Tapi tunggu dulu. Kenyataannya ada saja orang kayak begitu. Maksudnya, dia seneng banget kalau bisa membuat orang lain menderita hingga orang itu tergantung kepadanya. Apakah orang yang menderita itu sedang menjalankan karmanya dan si orang jahat tadi justru sedang mempersiapkan karmanya?
Dalam ajaran Gindu-Budha, hanya orang yang terbebas dari karma lah yang bisa menggapai nirwana. Artinya, mereka yang masih bergelut dengan rasa dendam, sakit hati, balas dendam, ketidakjujuran, ketidakadilan, dst tak mungkin lolos ke nirwana.

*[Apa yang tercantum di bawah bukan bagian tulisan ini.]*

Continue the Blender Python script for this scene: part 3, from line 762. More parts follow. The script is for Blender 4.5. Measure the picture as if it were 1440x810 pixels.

Di titik ini kita memahami mengapa ajaran Hindu dan Budha mengamini reinkarnasi. Reinkarnasi berarti proses di mana satu mahluk tertentu bertransformasi setelah kematiannya menjadi mahluk yang sejenis atau berbeda.
Reinkarnasi ini akan berlangsung terus-menerus hingga lah ia mencapai bodhi (hidup yang sempurna).
Dari konsep reinkarnasi inilah kita kemudian belajar bahwa Tuhan, sang pencipta semesta selalu membuka peluang bagi mahluk ciptaannya untuk berubah menjadi mahluk yang lebih baik dan sempurna. Singkatnya, hukum karma bukanlah hukum matematis. Maksudnya bukan hukum balas dendam: "Aku menyakitimu lalu kamu menyakitiku."
Pemahaman ini penting sekali bagi masyarakat kita yang sering kali dengan mudah menganggap derita orang hari ini diakibatkan kejahatannya beberapa waktu lalu. Misalnya ketika anak-anak Elvy Sukaesih tertangkap tangan sedang menghisap sabu, banyak orang lantas menyimpulkan karena ia dan keluarganya adalah pembenci Ahok di masa pilkada 2017 lalu.
Fakta bahwa banyak orang yang kebetulan anti-ahok pada masuk bui karena korupsi atau narkoba tak lantas berarti mereka menderita karena membenci Ahok. Rasanya penting untuk mengatakan bahwa kebahagiaan atau penderitaan itu sesuatu yang misterius, dan oleh karenanya kita masih percaya pada Kehendak Sang Ilahi".